Writer: Alistair McDowall
Directors: Sam Pritchard and Vicky Featherstone
The first of Alistair McDowall’s three monologues, Northleigh, 1940, begins as if someone is telling you their latest nightmare in excruciating detail and it ends with a scrabble of words as if they have been plucked from James Joyce’s stream-of-consciousness novel Ulysses. But sandwiched in the middle is a touching story of a father and a daughter bonding while waiting for the bombs to fall in the Second War World. Like the other two of McDowall’s monologues, the loneliness of the characters cuts like a knife.
Rather than monologues, McDowall has called them poems and looking at them in the playtext it’s not hard to disagree. Arranged in stanzas or in prose, the lines almost fall off the pages. At times, with the way that the words are arranged on paper, the short plays resemble concrete poetry, a mind that is breaking up into pieces. On the page, the poems defy dramatization.
McDowall says that he wrote these three plays with actor Kate O’Flynn in mind, even unconsciously when he first put pen to paper in a retreat in New Hampshire which resulted in all of it, the last play on stage at the Royal Court. O’Flynn suits McDowall’s style in the same manner Thora Hird understood the subtle cadences of Alan Bennett’s Talking Heads. But even in saying that O’Flynn is integral to these pieces, it would be interesting to see these plays, especially In Stereo, featuring another actor and another director.

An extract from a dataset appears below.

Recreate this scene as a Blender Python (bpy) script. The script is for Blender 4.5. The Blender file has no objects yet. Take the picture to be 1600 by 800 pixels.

As it is, O’Flynn and director Sam Pritchard wring out every ounce of humour from McDowall’s words, but In Stereo is an essay on solitude that perhaps deserves a more serious approach. In it, O’Flynn’s character, an older woman who lives alone in a house, spots a damp mark on the bedroom wallpaper. During the night she senses that it is growing incrementally, but the sounds she hears actually come from downstairs. What she finds downstairs is shocking.
It continues like a ghost story, a horror story even, with clear echoes of Beckett’s Winnie from Happy Days. Of course, this story of a woman stuck in her house – and her room is bleakly designed by Merle Hensel – is meant to be absurd but such an undercurrent of sadness runs through it that it could be could be staged more austerely.
The final and longest monologue and directed by Vicky Featherstone is all of it. It certainly lives up to its name. Sitting on a stool next to a table like 70s comedian Dave Allen, O’Flynn tells the story of another woman, but underneath the stand-up routine lies another life full of sorrows. This woman’s life is very similar to our own, and this is what keeps the audience’s interest. O’Flynn is incredible here, never missing a beat, as she counts on her fingers the many times she has to say ‘driving to work’. There are no surprises in all of it. Indeed, you could say that it is pretty obvious. But life is.